> [TO BE DONE]:
Count every line where "from" shows up, and give that number only.

------

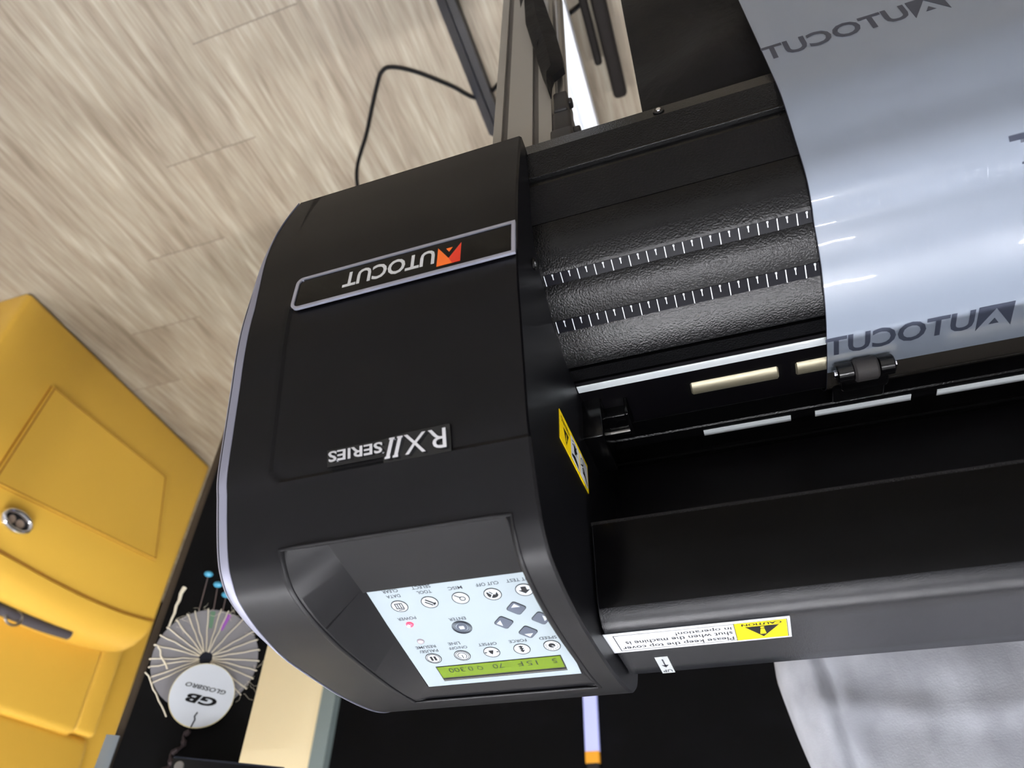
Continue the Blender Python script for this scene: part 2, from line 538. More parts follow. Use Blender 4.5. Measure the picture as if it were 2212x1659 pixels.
# right side (x = HX0), front to back
for i in range(RID, REAR + 1, 1):
    y, z = skin(i); t = frac(i); yf = -3 + t * 131
    L0.append((HX0, y, z)); L1.append((HX0 + 2.0, y + 1.6 * (1 - 2 * t), z - .9)); L2.append((18.5, yf, floorz(yf)))
for j in range(1, 12):                                  # rear
    x = HX0 + (HX1 - HX0) * j / 12; y, z = skin(REAR)
    L0.append((x, y, z)); L1.append((x, y - 1.6, z - 1.0)); L2.append((18.5 + (113 - 18.5) * j / 12, 130.5, floorz(128) - 1.5))
for i in range(REAR, RID - 1, -1):                      # outer side
    y, z = skin(i); t = frac(i); yf = -3 + t * 131
    L0.append((HX1, y, z)); L1.append((HX1 - 2.6, y + 1.6 * (1 - 2 * t), z - .5)); L2.append((110.5 + 2.5 * t, yf, floorz(yf)))
for j in range(11, 0, -1):                              # front ridge
    x = HX0 + (HX1 - HX0) * j / 12; y, z = skin(RID)
    L0.append((x, y, z)); L1.append((x, y + 2.6, z - .1)); L2.append((18.5 + (110.5 - 18.5) * j / 12, -3, floorz(-3)))
cap.grid([L0, L1, L2], 0, True)
bead = [p for p in L0]
def beadrow(k):
    out = []
    for i, p in enumerate(L0):
        q = L1[i]; c = Vector(p); inn = (Vector(q) - c); inn.z = 0
        inn = inn.normalized() if inn.length > 1e-6 else Vector((0, 1, 0))
        a = math.pi * k / 6
        out.append(c - inn * 1.5 * math.cos(a) + inn * .2 + Vector((0, 0, 1)) * (1.05 * math.sin(a) - .15))
    return out
cap.grid([beadrow(k) for k in range(7)], 0, True)
# rear wall lip: a small rolled step just behind the key sheet
cap.add([(18.5, 130.5, floorz(128) - 1.5), (113, 130.5, floorz(128) - 1.5), (113, 128, floorz(128)), (18.5, 128, floorz(128))], [(0, 1, 2, 3)])
# dark sloping plate in front of the key sheet + bed of the sheet
cap.add([(18.5, -3, floorz(-3)), (110.5, -3, floorz(-3)), (111.5, 38.5, floorz(37.9) + .9), (18.5, 38.5, floorz(37.9) + .9), (18.5, 38.5, 153), (111.5, 38.5, 153)], [(0, 1, 2, 3), (3, 2, 5, 4)])
cap.add([(18.5, 38, floorz(38.1) - .3), (111.5, 38, floorz(38.1) - .3), (113, 130, floorz(130) - .3), (18.5, 130, floorz(130) - .3)], [(0, 1, 2, 3)])
capo = cap.build('end_cap', PLAST, cutter, smooth=24, recalc=False)
for p in capo.data.polygons: pass

# ---- silver trim on the outer end ----
trim = MB(); rows = []
SKL = SK + [(206, -60), (198, -92)]
SNL = SN + [Vector((1, 0)), Vector((1, -.3)).normalized()]
def trim_w(z, y):                                       # width of the silver band on the face
    return 8.0 * max(.1, min(1.0, (z + 66) / 80.0)) * (1 if y < 0 or z < 100 else max(.12, 1 - y / 75.0))
for k, ins in ((0, .5), (.04, -.35), (.5, -.3), (.8, .3), (.95, 1.3), (1.0, 3.0)):
    rows.append([(xmax(z) * 1.0 + .2 - trim_w(z, y) * (1 - k), y - SNL[i].x * ins, z - SNL[i].y * ins) for i, (y, z) in enumerate(SKL)])
trim.grid(rows, 0, False)
last = rows[-1]
trim.add(last, [tuple(range(len(last)))])
trim.build('silver_trim', SILVER, cutter, smooth=30)


def sF(u, v, h=0):                                      # on the cap front: u = x, v = z
    y, a, b_ = interp(FRONTP, v)
    d = Vector((b_[0] - a[0], b_[1] - a[1])).normalized()
    return (u, y - d.y * h, v + d.x * h)


# ---- badge ----
bd = MB(); o_ = rrect(.5, 135.5, -1.0, 24.2, 4.5, corners=(0, 0, 1, 1)); o_ = rrect(.6, 135.6, -.6, 24.2, 4.5, corners=(0, 1, 1, 0))
i_ = rrect(2.6, 133.6, 1.1, 22.6, 3.2, corners=(0, 1, 1, 0))
# gloss face follows the curved front: rows in v
rws = []
for k in range(9):
    v = .2 + 23.2 * k / 8
    rws.append([sF(u, v, .9) for u in (1.2, 30, 60, 90, 120, 134.6)])
bd.grid(rws)
face = bd.build('badge', GLOSSB, cutter)
fr = MB()
def dense(P, n=6):
    out = []
    for a, b_ in zip(P, P[1:] + P[:1]):
        for k in range(n): out.append((a[0] + (b_[0] - a[0]) * k / n, a[1] + (b_[1] - a[1]) * k / n))
    return out
fr.ring(dense(o_), dense(i_), sF, 0, 1.7)
sub(fr, 'badge_frame', FRAME, face)
lt = MB()
x = 47.6
for ch, w in zip('UTOCUT', (11.0, 10.2, 13.2, 12.0, 10.6, 10.6)):
    pass
text('UTOCUT', 47.0, 103.5, 5.0, 16.6, sF, lt, 1.0, bold=.022)
sub(lt, 'badge_lettering', LETTER, face)
em = MB()
eu0, eu1, ev0, ev1 = 31.6, 45.3, 5.2, 19.6
def eq(a, b_): return (eu0 + a * (eu1 - eu0), ev0 + b_ * (ev1 - ev0))
em.slab([eq(0, 0), eq(0, 1), eq(.34, 1), eq(.5, .7)], sF, .95, 1.1, 1)
em.slab([eq(.34, 1), eq(1, 1), eq(1, 0), eq(.5, .7)], sF, .95, 1.1, 0)
em.slab([eq(.36, .14), eq(.64, .14), eq(.5, .36)], sF, .95, 1.1, 0)
sub(em, 'emblem', [ORANGE, RED], face)

# ---- raised chrome series logo ----
lg = MB()
pl = [(38, 111.8), (38, 124.2), (73, 124.2), (73, 121.4), (103.5, 121.4), (103.5, 113.4), (74, 113.4), (60, 112.0)]
lg.slab(pl, sF, -2.2, .5)
base = lg.build('series_logo', PLAST_D, cutter)
ch = MB()
text('R', 39.6, 48.6, 113.9, 122.3, sF, ch, .5, bold=.0, ext=1.6)
text('X', 49.8, 61.0, 113.9, 122.5, sF, ch, .5, bold=.0, ext=1.6)
for k in (0, 4.2):
    q = 62.0 + k
    ch.slab([(q, 113.9), (q + 1.9, 113.9), (q + 4.8, 122.7), (q + 2.9, 122.7)], sF, .5, 2.1)
    ch.slab([(q - .5, 113.9), (q + 2.4, 113.9), (q + 2.6, 114.7), (q - .3, 114.7)], sF, .5, 2.2)
    ch.slab([(q + 2.2, 121.9), (q + 5.0, 121.9), (q + 5.3, 122.7), (q + 2.5, 122.7)], sF, .5, 2.2)
text('SERIES', 72.6, 102, 114.7, 119.6, sF, ch, .5, bold=.02, ext=1.3)
sub(ch, 'logo_letters', CHROME, base)
# dust specks? none built

# ---- key sheet ----
CA, SA = math.cos(math.radians(14.6)), math.sin(math.radians(14.6))
def sK(u, v, h=0):                                      # u = x, v = distance up the slope from y = 41
    return (u, 41 + v * CA - h * SA, 155.9 + v * SA + h * CA)
kp = MB(); LX0, LX1 = 18.7, 112.2
kp.slab([(LX0, -3), (LX1, -3), (LX1, 90.2), (LX0, 90.2)], sK, -.2, .25)
panel = kp.build('control_panel', LABEL, cutter)
lcd = MB()
lcd.slab([(25.4, 71.2), (100.2, 71.2), (100.2, 85.6), (25.4, 85.6)], sK, .2, .45, 1)
lcd.slab([(26.0, 71.6), (99.6, 71.6), (99.6, 82.2), (26.0, 82.2)], sK, .4, .6, 0)
lcd.slab([(25.4, 83.9), (99.9, 83.9), (99.9, 84.5), (25.4, 84.5)], sK, .4, .7, 3)
lx = MB()
for sx, (a, b_) in zip(('5', '15', 'F', '70', 'Q', '0.300'), ((28.5, 31.5), (40, 46.2), (48.5, 51.5), (60, 66.5), (72.5, 76), (78.5, 93.5))):
    text(sx, a, b_, 73.4, 77.6, sK, lcd, .66, m=2)
scr = sub(lcd, 'display_screen', [LCD, DARK, LCDINK, STEEL], panel)

def key(u, v, icon, r=4.75):
    k = MB()
    k.ring(circ(u, v, r), circ(u, v, r - .42), sK, .2, .5, 1)
    k.slab(circ(u, v, r - .4), sK, .2, .42, 0)
    icon(k, u, v)
    sub(k, 'key', [KEYW, INK, INKG, SLATE], panel)
H = .56
def ic_test(k, u, v):
    k.slab([(u - 1.4, v - 2.6), (u + 1.4, v - 2.6), (u + 1.4, v), (u + 3, v), (u, v + 2.7), (u - 3, v), (u - 1.4, v)][::1], sK, .4, H, 1)
def ic_cut(k, u, v):
    k.slab(circ(u, v - .2, 3.1, 14, 20, 160) + [(u - 2.6, v - 1.6), (u - 1.2, v + .6), (u + 1.0, v - 2.2), (u + 3, v - 1.8)], sK, .4, H, 1)
    k.stroke([(u - 2.6, v - 2.2), (u + .2, v + .2), (u + 1.6, v + 2.4)], .55, sK, H + .06, 0)
    k.stroke([(u + .2, v + .2), (u + 2.2, v - 2.6)], .55, sK, H + .06, 0)
def ic_misc(k, u, v):
    k.ring(circ(u - .9, v - .9 + 1.4, 1.7, 18), circ(u - .9, v + .5, 1.25, 18), sK, .4, H, 1)
    k.stroke([(u + .3, v - .7), (u + 2.7, v - 2.7)], .6, sK, H, 1)
def ic_tool(k, u, v):
    k.stroke([(u - 2.8, v + 1.6), (u + 1.6, v - 2.4)], .9, sK, H, 1)
    k.stroke([(u - 1.0, v + 2.4), (u + 2.4, v - .6)], .8, sK, H, 1)
    k.stroke([(u - 3.2, v + .6), (u - 1.8, v + 1.2), (u - 2.0, v + 2.6)], .6, sK, H, 1)
def ic_data(k, u, v):
    for a in (-2, -.7, .7, 2): k.stroke([(u + a, v - 2.2), (u + a, v + 1.7)], .5, sK, H, 1)
    k.stroke([(u - 2.2, v - 2.3), (u + 2.2, v - 2.3)], .5, sK, H, 1); k.stroke([(u - 2.4, v + 1.7), (u + 2.4, v + 1.7)], .5, sK, H, 1)
    k.stroke([(u - 2, v + 2.5), (u + 1.6, v + 3.1)], .5, sK, H, 1)
def ic_pause(k, u, v):
    k.ring(circ(u, v, 3.9), circ(u, v, 3.6), sK, .4, H, 2)
    for a in (-1.1, 1.1): k.slab([(u + a - .65, v - 1.9), (u + a + .65, v - 1.9), (u + a + .65, v + 1.9), (u + a - .65, v + 1.9)], sK, .4, H, 1)
def ic_on(k, u, v):
    k.ring(circ(u, v, 3.9), circ(u, v, 3.6), sK, .4, H, 2)
    k.stroke(circ(u, v, 2.6, 14, 120, 420), .4, sK, H, 2); k.stroke([(u, v - .6), (u, v + 2.4)], .45, sK, H, 1)
def ic_off(k, u, v):
    k.slab([(u - 1.5, v - 1.6), (u + 1.5, v - 1.6), (u + 1.1, v + .6), (u, v + 2), (u - .7, v + .6)], sK, .4, H, 1)
    k.slab([(u - 4, v - .6), (u - 4, v + .6), (u - 2.4, v)], sK, .4, H, 1); k.slab([(u + 4, v + .6), (u + 4, v - .6), (u + 2.4, v)], sK, .4, H, 1)
def ic_force(k, u, v):
    for q in (-2.6, -.8, 1.0): k.slab([(u - 1.4, v + q), (u + 1.4, v + q), (u, v + q + 1.9)][::1], sK, .4, H, 1)
    k.slab([(u - .35, v - 3.1), (u + .35, v - 3.1), (u + .35, v), (u - .35, v)], sK, .4, H, 1)
def ic_speed(k, u, v):
    k.slab(circ(u, v - .3, 1.9), sK, .4, H, 1); k.stroke([(u, v - .3), (u - 1.4, v + 1.0)], .4, sK, H + .06, 0)
    for a in range(-30, 211, 24):
        c, s_ = math.cos(math.radians(a)), math.sin(math.radians(a)); k.stroke([(u + 2.9 * c, v - .3 + 2.9 * s_), (u + 3.7 * c, v - .3 + 3.7 * s_)], .3, sK, H, 2)
for u, v, ic in ((28.1, 14.1, ic_test), (45.3, 14.4, ic_cut), (63, 14.4, ic_misc), (80.7, 14.7, ic_tool), (98.4, 15, ic_data),
                 (98.1, 63.0, ic_pause), (80.4, 62.9, ic_on), (62.6, 62.5, ic_off), (44.9, 62.4, ic_force), (27.6, 62.1, ic_speed)):
    key(u, v, ic)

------

> [EXERCISE SOLUTION]:
2